Mi amado Alonso me acompañó un día a Ikea y juró que nunca más volvería.
–Y además de pagar tengo que montar yo las cinco estanterías. ¡Pues menudo negocio! Y encima hemos recorrido tres kilómetros por Ikea. –exclamó mientras metíamos los bártulos en el maletero.
Apacigüé mi mal humor, esperé a que se fuera a trabajar y monté las estanterías para no aguantar sus enfados. Desde entonces ha mantenido su promesa e Ikea es sólo mi territorio.
Después de pintar el cuarto de Álvaro (¡qué mono me ha quedado!), me fui a Ikea y compré una estantería. Tuvo su gracia. Llegué al almacén y cuando cogí el enorme paquete me dio un ataque de risa. Un amable operario se acercó hasta mí pensando que me iba a desmayar por falta de oxígeno en el cerebro y me preguntó si me pasaba algo.

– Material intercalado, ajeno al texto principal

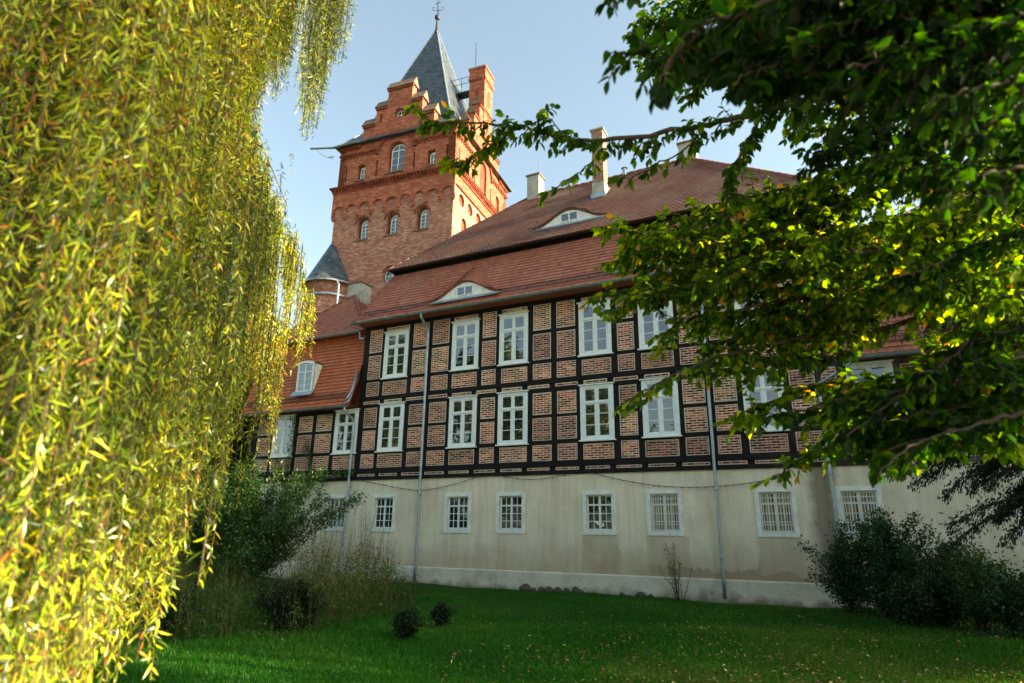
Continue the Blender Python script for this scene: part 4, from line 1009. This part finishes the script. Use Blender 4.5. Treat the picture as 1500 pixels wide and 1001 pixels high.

–Bueno, tengo un problema. Quiero comprar esta estantería, pero soy incapaz de cogerla y ponerla en el carro. En cuanto elevo el paquete el carro se desliza y llevo así más de quince minutos.
El amable caballero sacó músculo y depositó la estantería sobre el carro.
–Mil gracias –agradecí al fornido operario.
Pagué y me fui al parking. ¡Dios mío!, pensé, y ahora cómo meto la estantería en el coche. Desesperada encendí un cigarro y esperé hasta que pasó un alma cándida. Puse cara de pena –a las mujeres se nos da genial y siempre funciona – y me acerqué al angelito.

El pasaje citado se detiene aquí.